Ritter, audit committee chair issues calls for immigration investigation

The chairman of the state legislature’s audit committee said today he supports a call to investigate the systematic failures that allowed a suspected illegal immigrant who has been arrested at least 16 times to remain in the country.

Meanwhile, Gov. Bill Ritter today told the head of the Colorado Department of Public Safety to form a task force and undertake a similar review.

“It is outrageous to think that a person with this kind of criminal history can avoid our laws and simply roam free in Colorado,” audit committee chairman Rep. Jim Kerr, R-Littleton, said in a statement.

The investigations and the outrage stem from the case of Francis Hernandez, a 23-year-old Guatemalan and suspected illegal immigrant who, police say, on Sept. 4 crashed his SUV into a pickup in Aurora, sending the pickup smashing into an ice cream shop. The crash killed two women in the pickup and a 3-year-old boy in the ice cream shop. Hernandez has been charged with vehicular homicide.

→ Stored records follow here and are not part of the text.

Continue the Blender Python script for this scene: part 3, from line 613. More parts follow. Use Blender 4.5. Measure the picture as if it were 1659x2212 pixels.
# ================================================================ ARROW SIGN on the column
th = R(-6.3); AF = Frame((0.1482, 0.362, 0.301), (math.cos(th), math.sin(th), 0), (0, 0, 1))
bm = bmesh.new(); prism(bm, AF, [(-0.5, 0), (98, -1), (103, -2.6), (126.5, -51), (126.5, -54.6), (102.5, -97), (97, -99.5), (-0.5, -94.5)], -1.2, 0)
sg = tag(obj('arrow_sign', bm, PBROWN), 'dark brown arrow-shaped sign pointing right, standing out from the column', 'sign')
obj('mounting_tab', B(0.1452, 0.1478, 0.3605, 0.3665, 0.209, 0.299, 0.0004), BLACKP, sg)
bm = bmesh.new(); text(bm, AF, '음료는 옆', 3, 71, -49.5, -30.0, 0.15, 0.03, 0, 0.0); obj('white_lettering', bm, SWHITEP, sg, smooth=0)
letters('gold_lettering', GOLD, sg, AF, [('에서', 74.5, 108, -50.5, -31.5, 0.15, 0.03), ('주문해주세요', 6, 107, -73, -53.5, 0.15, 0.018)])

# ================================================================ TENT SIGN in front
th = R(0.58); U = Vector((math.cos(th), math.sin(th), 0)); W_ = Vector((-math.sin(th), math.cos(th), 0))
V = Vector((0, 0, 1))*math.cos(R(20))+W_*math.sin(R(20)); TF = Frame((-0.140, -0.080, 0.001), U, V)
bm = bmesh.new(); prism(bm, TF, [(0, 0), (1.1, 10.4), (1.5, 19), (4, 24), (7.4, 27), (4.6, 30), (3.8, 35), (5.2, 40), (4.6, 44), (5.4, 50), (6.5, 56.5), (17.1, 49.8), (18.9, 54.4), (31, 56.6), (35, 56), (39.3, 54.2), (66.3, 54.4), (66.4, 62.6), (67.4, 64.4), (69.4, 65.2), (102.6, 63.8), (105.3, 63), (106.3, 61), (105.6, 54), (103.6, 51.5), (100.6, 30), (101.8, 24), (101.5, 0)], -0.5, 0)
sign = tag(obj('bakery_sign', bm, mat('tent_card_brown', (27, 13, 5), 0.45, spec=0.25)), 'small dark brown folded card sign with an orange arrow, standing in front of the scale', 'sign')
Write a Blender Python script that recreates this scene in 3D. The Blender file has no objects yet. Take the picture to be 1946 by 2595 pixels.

Earlier this week, three Democratic state lawmakers asked the legislature’s audit committee to conduct an investigation into whether gaps in existing laws or their enforcement allowed Hernandez to slip through the cracks. Kerr said the audit committee will discuss the possible investigation at a meeting later this month.

Ritter today told Public Safety Director Peter Weir to convene a task force to look at what problems are preventing local, state and federal authorities from better sharing information about suspected illegal immigrants and what laws need to be fixed to alleviate those problems.

State and local law enforcement officers continue to experience frustrations due to a lack of federal resources and a clear federal response,” Ritter wrote to Weir. “However, these federal challenges should not prevent state and local agencies from seeking solutions.”

Ritter set a Dec. 31 deadline for the task force to issue a report.